The house must be viewed as a place to live in. It automatically grows in value based on the increased land transfer tax, increased property tax, inconsistency of available affordable housing for new comers and the pulls & pressures to buy and sell by Real Estate Brokerages.
For a leveraged investment of this magnitude there are better ways to grow money in other asset classes. I guess the pressure on a house to grow as an income generating asset is too excessive in Canada. If only people look outside the box. They are living with blinders on their eyes!

jmc1989 on

There will be no major correction. The market corrects itself all the time. History shows housing prices have consistently been a sound investment. A big factor on the depreciation of your home, when a correction takes effect, depends mostly on where you live. The global economy is coming out of a recession, so if anything, people will have more disposable economy, more jobs, more opportunity. You old folks also forget that there are still plenty of young people who can invest in the lower part of the market and middle age folks who will use their equity and move up. The people commenting above try and time the market and history shows that timing the market will leave you with lower returns.

robert smith on

what the market dictates is a fallacy, all it takes is a moderate spike in interest rates, higher unemployment figures and a little earthquake/flood and sure enough these boxes will go back to what they’re really worth

Oracle on

with consumer personal debt at a all time high mainly due to the fact wages have not gone up for years.
Combine that living costs having gone through the roof and its clear something is going to happen.
Only needs employers to start laying off workers in their hundreds and Canada’s housing market will go into a tail spin.
I got out of owning in 2009 because I could see the market overheating, people are paying way too much for what is essentially a roof over their head and it could well push them into bankruptcy when the main breadwinner loses their job.
Combine this with the move towards temporary employment contracts and you have a recipe for disaster.

BazG on

If an expert has a vested interest in selling houses, his opinion on this matter should be viewed with skepticism.

Ron Tomyn on

Crash and burn! The sooner the better. No one can afford this insanity!

    NA on

    All the foreign investors propping up this market can. But only they can. Homebrew Canadians can’t.

      jmc1989 on

      Really?

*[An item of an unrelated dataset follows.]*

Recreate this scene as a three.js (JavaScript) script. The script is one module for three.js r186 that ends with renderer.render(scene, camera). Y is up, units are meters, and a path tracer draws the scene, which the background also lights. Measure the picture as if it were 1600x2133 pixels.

Because the last time I checked the government didn’t even take a record of this. They do know, though, who buys for purely investment reasons, which is really all that matters. So, who are they, the “foreign” investors you speak of; what percentage of the market do they take up?

Gerard on

Hmmm, in the spring realtors compare monthly figures to the previous month, in the fall they compare them to the same month last year.

7th Sense on

Ironic how we call it ‘correction’ but still hope that it’s deferred indefinitely! We want the ‘flawed’ market to prevail!

Doug on

Pay attention to the direction of interest rates and the rario of consumer debt to net income. A surprise is coming in the housing sector.

Ray on

One word: seasonality. At the end of the “housing season” everyone feels good about the state of the market. Then comes the next leg down. Just look at the year after year pattern during the crash in the US housing market… it’s the same thing. The bloodbath is about to start as we enter fall.